Consider this: your team is stuck with the same scope of responsibilities in what appears to be a never ending cycle. As a software manager you are also stuck. If your team does not grow, you don’t grow. It’s that simple. Your team becomes a revolving door, your talent starts accepting the mediocrity of mindless maintenance, and you will likely get overwhelmed if you try to inject some energy by signing up for more responsibilities.
You can be most impactful in making your team and organization successful by showing your employees how to build their careers. Your customers will thank you. Gradual and continuous career growth will increase the impact of your organization while simultaneously improve your manager brand and the value of your deliverables.
The principal challenge all managers face is the not knowing of how exactly to guide career growth conversations in a structural and purposeful manner comprehending of various growth opportunities. Metaphorically speaking, we either lack a compass or the landscape. We will show you a simple process that removes this complexity and gets you well on your way to being the manger your teams wants you to be.
So, how do you show your team that their career development is an active interest to you? And, how do you actually go about delivering on this? Bellow we’ll share a few tips. It works for us. We hope it will work for you.
- Build trust with your employees.
- Set actionable and measurable career development growth objectives.
- Develop growth plans you can track against.
- Have open discussions and feedbacks.
- Incentivize your employees to upgrade skills.
Build Trust With Your Employees.
Don’t be the boss. Build lateral relationships with your team; meaning, give your team space to execute and make decision. Learn to observe and be curious about what drives them, how do they understand success, how forthcoming are they with challenges or updates….etc. That’s the only way you’ll discover how to best help you team. Trust may be established as a result of seeing each other as team mates regardless of the vertical chain of command.
Set actionable and measurable career development growth objectives.
Think about employee growth in the same way you build products. This method of thinking will help you be more active and results focused; whether you are looking for behavior change, or closing on a skill gap, or being customer driven…..etc. Setting actionable and measurable goals defining desired results helps you maintain focus on what’s important.
Maximum growth opportunities are realized when growth objectives are aligned with organizational needs or customer deliverables.
Develop growth plans you can track against
Once you’ve set goals with each team member, the next step is to consider developing the plans for successfully achieving those goals. Organizations that focus on employee career growth discovered that each employee needs their own individual growth plan.
Creating personalized employee growth plans show that we are meeting our talent half-way; we recognize their strengths and interests, have a common vision of what success looks like, and work together to achieve the said growth objectives.
Additionally, a personalized employee growth plan helps you better define exactly what it means to align growth objectives with organizational and/or customer deliveries. Going through the exercise of writing down what you want out of these growth opportunities will help you realize them.

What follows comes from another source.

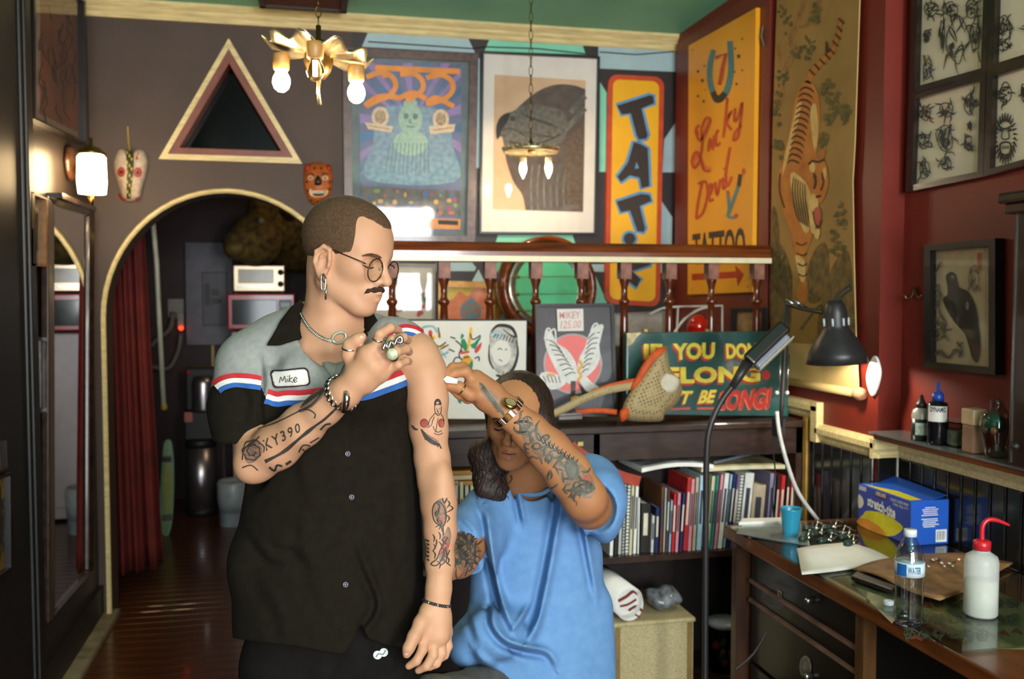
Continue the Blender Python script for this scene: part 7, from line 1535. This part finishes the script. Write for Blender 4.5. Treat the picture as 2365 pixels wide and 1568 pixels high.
# nails
def nail(px, py, parent, hit, r=4): Art(hit, .0014).disc(px, py, r, r*.75, 12).ob('fingernail', M('nail', '#d3a48c', .3), parent)
nail(940, 1509, body1, SK, 5); nail(834, 779, body1, SK, 4)
# ---- tattoos
TI = M('tattoo_ink', '#3c362f', .6, var=.15, scale=90); TR = M('tattoo_red', '#b0443c', .6)
A = Art(SK, .0007)
text_px('KY390', SK, [(604, 1018), (690, 976), (696, 996), (616, 1042)], .0007, .015, .15, A.m, 1.35)
A.line([(612, 1066), (640, 1052), (662, 1038), (690, 1014), (712, 996), (730, 982), (752, 966), (790, 930)], [9, 6, 9, 6, 9, 5, 6, 4], 4)
A.line([(596, 990), (640, 975), (690, 950), (720, 935), (744, 908)], [2, 3, 3, 5, 3], 3).line([(690, 948), (712, 946), (728, 956), (726, 966)], 3)
for k in range(9): A.line([(694+k*6, 942-k*4), (706+k*6, 926-k*4), (712+k*6, 914-k*3)], [2, 3.5, 1.5], 3)
for k in range(14): an = k*.9; r_ = 6+k*1.5; A.line([(584+r_*math.cos(an), 1042+r_*math.sin(an)), (584+(r_+3)*math.cos(an+.5), 1042+(r_+3)*math.sin(an+.5)), (584+r_*math.cos(an+1), 1042+r_*math.sin(an+1))], [1.5, 3.5, 1.5], 3)
A.line([(560, 1062), (566, 1036), (590, 1018), (600, 1008)], 3).line([(560, 1080), (580, 1074), (596, 1086)], 3).line([(690, 1044), (700, 1028), (716, 1030), (708, 1042), (698, 1036)], 3).line([(716, 1022), (736, 1010)], 3, 0).line([(740, 992), (752, 980), (764, 978)], 4).line([(622, 1078), (634, 1086), (640, 1074), (652, 1076)], 5).line([(660, 1072), (672, 1064)], 6, 0)
o = A.ob('tattoo', TI, body1); o['kind'] = 'stuff'
A = Art(SK, .0007); A.poly([(1003, 938), (1003, 928), (1008, 921), (1015, 922), (1019, 930), (1018, 936), (1010, 934)], 2)
A.lines([[(1004, 938), (1004, 948), (1008, 957), (1013, 959), (1018, 952), (1019, 938)], [(1005, 954), (996, 964), (991, 974), (990, 984)], [(1003, 962), (999, 972), (996, 982), (986, 988)], [(1018, 956), (1024, 966), (1025, 974)], [(1012, 966), (1009, 980), (1006, 998)], [(1000, 984), (1004, 994), (1012, 998), (1020, 994)], [(1002, 1000), (1012, 1004), (1022, 1000)], [(1007, 944), (1009, 944)], [(1014, 944), (1016, 944)], [(1011, 946), (1010, 950), (1013, 951)], [(1009, 955), (1014, 955)]], 1.7, 3)
A.ring(980, 977, 8.5, 9.5, 1.6).ring(1019, 977, 6, 9.5, 1.6).line([(973, 991), (984, 1008), (1000, 1022), (1016, 1028)], [3, 9, 9, 3])
for k in range(6): A.line([(978+k*7, 1004+k*4), (984+k*7, 1016+k*4)], 3, 0)
A.line([(952, 982), (958, 990), (966, 992)], [3, 6, 2])
for k in range(26): r_ = random.Random(k); y = 1155+k*5.6; x = 1004+r_.uniform(0, 34)-(8 if y > 1230 else 0); A.line([(x, y), (x+r_.uniform(-8, 10), y+8), (x+r_.uniform(-8, 8), y+18)], [1.2, 3.2, 1.2], 3)
A.line([(1002, 1168), (1012, 1158), (1024, 1168), (1030, 1190), (1024, 1215), (1006, 1206), (1000, 1186)], 2.4, 4, True).line([(1022, 1150), (1026, 1162), (1032, 1150)], 3).line([(1034, 1240), (1018, 1268), (1010, 1290), (996, 1302), (1008, 1306), (1020, 1292), (1030, 1262)], 2.4).line([(1038, 1270), (1030, 1296), (1040, 1306)], 2.4)
for k in range(6): A.line([(984+k % 2*4, 1246+k*9), (992, 1250+k*9)], 4, 0)
o = A.ob('tattoo', TI, body1); o['kind'] = 'stuff'
A = Art(SK, .0010); A.disc(979, 977, 8, 9).disc(1018, 976, 5, 9); A.line([(1030, 1246), (1024, 1262), (1020, 1280)], 5).line([(1036, 1256), (1032, 1272)], 4, 0).line([(1016, 1196), (1022, 1206)], 5, 0); o = A.ob('tattoo', TR, body1); o['kind'] = 'stuff'
TS = M('tattoo_shade', '#6b5448', .6, hex2='#96705a', scale=130)
for P_ in ([(1006, 1160), (1022, 1152), (1032, 1180), (1026, 1212), (1010, 1206), (1002, 1184)], [(1034, 1216), (1042, 1240), (1028, 1290), (1014, 1296), (1020, 1260)], [(976, 996), (990, 1004), (1012, 1018), (1010, 1028), (988, 1018)], [(564, 1050), (574, 1024), (600, 1018), (606, 1044), (592, 1064), (572, 1070)], [(690, 948), (716, 922), (742, 902), (748, 912), (722, 940), (698, 952)]): cloth_px('tattoo_shading', P_, SK, .0004, 0, TS, body1, 3)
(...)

Have Open Discussions and Feedbacks.
One of the main obstacles in career growth is that effective 1 on 1 conversations between the team members and the manager either isn’t happening at all or has little to no impact. Open discussions are integral to a working environment due to the reason that they allow employees to state the problems they’re facing that might be negatively effecting their career growth, and allow suggestions that can help the organization grow. Moreover, these discussions can be a growing opportunity since managers can give constructive feedback to employees on the areas they can improve and excel in as well as assist the improvement process. All in all, having 1 on 1 meetings can help employees resolve their problems and improve the areas they should work on that will ultimately cater to increased career growth for the team as a whole.
Incentivize Your Employees to Upgrade Skills.
A necessary element to career growth is to continuously update your skills. An employee that doesn’t give significance to upgrading their skills gets left behind in today’s competitive era. You will also be stuck with them. Incentivize your employees to acquire new skills and improve existing skills. While many employees may have the mindset and ability to upgrade their skills, they lack the incentives they need to move ahead with new learning dimensions. You, as the manager, can help your team by showing how these new skills enables them to be more impactful in their existing roles.
How Do You Know You Have Got It?
Once you have the above-mentioned tips in place, it is important to evaluate whether the strategies being implemented are working towards your goals. So, how do you know you have got it?
Observe how motivated and well-prepared your team is on this subject. What questions do they ask? Are the conversations forward looking? Does it feel that you want this more than they do? Do they discuss new learnings with you? Can you see a behavior change? Or, a skill-gap being closed?
By now we hope you are convinced that it’s important to build a culture of continuous learning leading to the personal and professional growth of our employees. A key take away is the recognition that as managers we are responsible for defining and implementing the framework through which we scale-up our employees. If you can manage to align your employees growth opportunities with customer or organizational impact, you’ll be able to build a work environment your employees are more interested being a part of. You, as the manger, will grow through these experiences as well.